Climbing The Flange Circus Family Tree

Remember those Rock Family Trees? Pete Frame drew those fantastic detailed diagrams of how bands changed their line-ups, swapped members with each other, and made up whole scenes. Prints were included in remastered albums, they spawned a John Peel-narrated TV series, you can buy books and posters of them, and someone even created a font from Frame’s distinctive hand-lettered text.

So when I interviewed Flange Circus and their parallel project Zirkus in Episode 18, it was clear that the relationships needed to be documented and diagrammed. I love a good diagram.

Frame’s charts are hand-drawn. That was out, obviously. Then I had the idea to try to use Graphviz to draw the chart. Graphviz is “open source graph visualization software. Graph visualization is a way of representing structural information as diagrams of abstract graphs and networks. The Graphviz layout programs take descriptions of graphs in a simple text language, and make diagrams in useful formats, such as images”. Basically you feed it a simple text description of how things are connected, and the program draws the diagram for you, with the boxes and lines drawn in the most tidy and efficient way.
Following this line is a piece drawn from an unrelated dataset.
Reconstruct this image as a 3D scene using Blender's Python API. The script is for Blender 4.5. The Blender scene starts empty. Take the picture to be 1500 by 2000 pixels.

You can have a play with Graphviz online here. Change the code, and see how the diagram changes.

I started writing the text file for the family tree, but it became clear quite quickly that with this amount of information, writing the text manually wasn’t going to work. Graphviz really shines when you generate the input file from another program, as shown in many of the examples in the gallery.

There are various GUIs for Graphviz, and while I was looking at those, I discovered yEd. I LOVE yEd. I use it for so many things now, at home and at work. yEd is not related to Graphviz, but it does perform a similar function. It’s a free Java app that will run anywhere, and it provides a nice graphical interface for drawing linked diagrams. But the most exciting feature is the automatic layout feature, which arranges your diagrams neatly depending on whether you’re drawing a flowchart, swimlane diagram, hierarchy or other style. you just hit the button, and it makes everything tidy – with some tweaking of settings, and a small amount of compromise (it is free, after all).

So I moved the diagram into yEd. I originally used the Pete Frame font mentioned above, but it didn’t look good at all – not the fonts fault, more that it needs a human touch to pack that amount of information into a diagram and make it look good.

Eventually, after much changing around, adding more branches, linking out to other projects, and emailing for more information, this is the result (click for big, or to download).

Good eh? If you have any further info, let me know. Obviously it’s a bit sparse compared to the dense narrative-packed Frame charts, but I think you should always keep a bit of mystery, don’t you agree?